Esta certeza arraigada del recibir, conservar, transmitir, desaparecidas las figuras míticas, empieza verdaderamente a tambalearse cuando se pone de manifiesto que nada ni nadie dicta cómo son las cosas ni cómo hay que actuar y que virtud y felicidad –el futuro mismo– están en nuestras manos. Nada ni nadie puede eximirnos de la responsabilidad de gestionar nuestro destino y el del planeta.

Pero mientras continuamos inmersos en una concepción de progreso (aunque sea limitada al ámbito del conocimiento), todo saber anterior se interpreta como si fuera de la misma naturaleza que el actual, pero menos perfeccionado, y viceversa, el conocimiento actual no es otra cosa que más y mejor que el anterior.
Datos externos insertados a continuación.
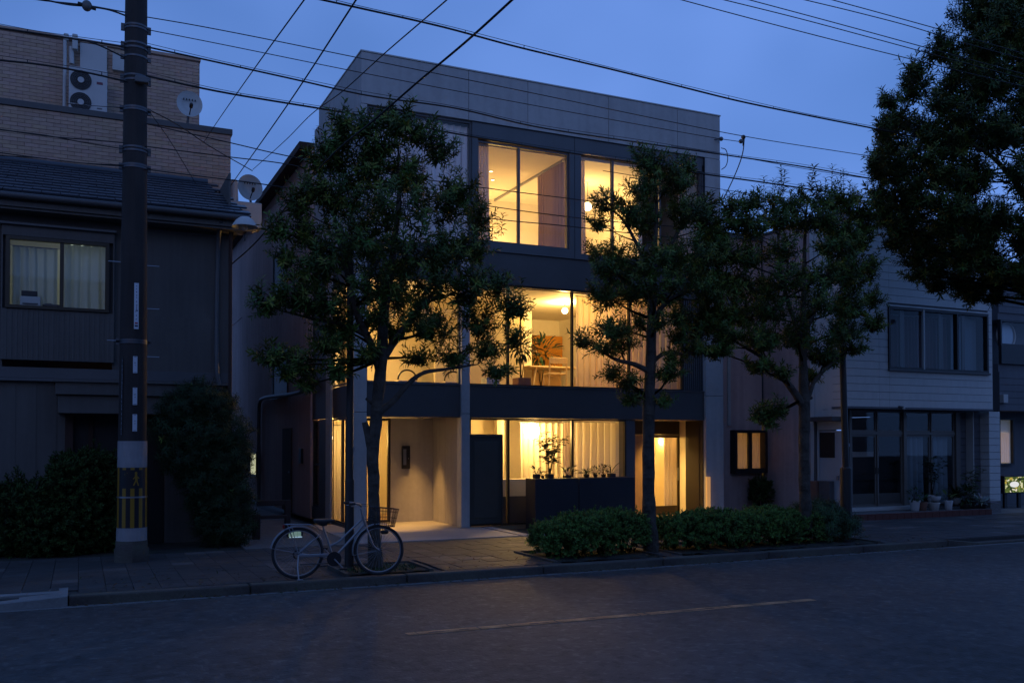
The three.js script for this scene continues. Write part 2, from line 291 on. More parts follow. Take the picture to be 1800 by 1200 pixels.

Mientras no se comprenda que se trata de instrumentos radicalmente diferentes al servicio de la supervivencia, no será posible poner remedio a las carencias de ambos saberes.

Hemos recibido una cocina catalana con historia, como expuso Rudolf Grewe en su valioso trabajo sobre El libre de Sent Sovi. Esta cocina, según Jaume Fàbrega, historiador también y defensor de la identidad nacional catalana como nadie, cuenta con regiones, códigos y gramática propios, basados en la tensión simplicidad/complejidad, seny y rauxa, mar y montaña. Tiene una continuidad histórica que la convierte en cocina nacional, culta e ilustrada. Por último, es integradora, distintiva, pero abierta al mestizaje, plural, compleja, variada. Presenta, pues, niveles, registros y sabores diversos y hasta contrastes. Le falta, eso sí, proyección tanto en el interior como, sobre todo, en el exterior del país. Proyección como cocina nacional definida, sin tutelas ni de España ni de Francia. Una proyección que tiene que ir ligada a trabajos varios –libros en inglés y otras lenguas, jornadas, etc—, a una política agrícola y alimentaria propias y adecuadas y, volvamos a insistir en ello, también a la obtención de una soberanía suficiente que permita salvaguardar con más énfasis –tanto ante España como ante Francia o los Estados Unidos– el patrimonio de los productos, la cocina y el paladar propios.

En la nueva configuración social que se mueve a ritmos de vértigo están en peligro las identidades culinarias, las que no se adapten a objetivos comerciales. La dictadura de los medios obliga a hablar de una cultura culinaria de tan bajo nivel que resulta más rentable mostrar cómo viven determinadas tribus africanas o de la selva amazònica que preservar la riqueza cultural de Cataluña. Si te muestras excesivamente entusiasta con lo que podríamos denominar la cocina tradicional y demás costumbres de la vida de tu pueblo, los presuntos cosmopolitas te tachan de anticuado y retrógrado. Si desde las instituciones no se generan condiciones favorables para que de forma natural apreciemos «lo nuestro», corremos el riesgo de acabar como el rosario de la aurora, y no sólo en la cocina, sino también en el proceso de recuperación que se inició con tanto empuje durante la Transición.

Las modas, las corrientes Coca-cola-socializantes, no son simples muestras de poder económico, como bien puntualiza Pierre Bourdieu en Contrafuegos 2, sino de poder simbólico: la fascinación que ejerce la cultura americana sobre los jóvenes pone en cuestión los valores de la nuestra vieja Europa. ¿Cómo no se va a tambalear nuestra pequeña patria?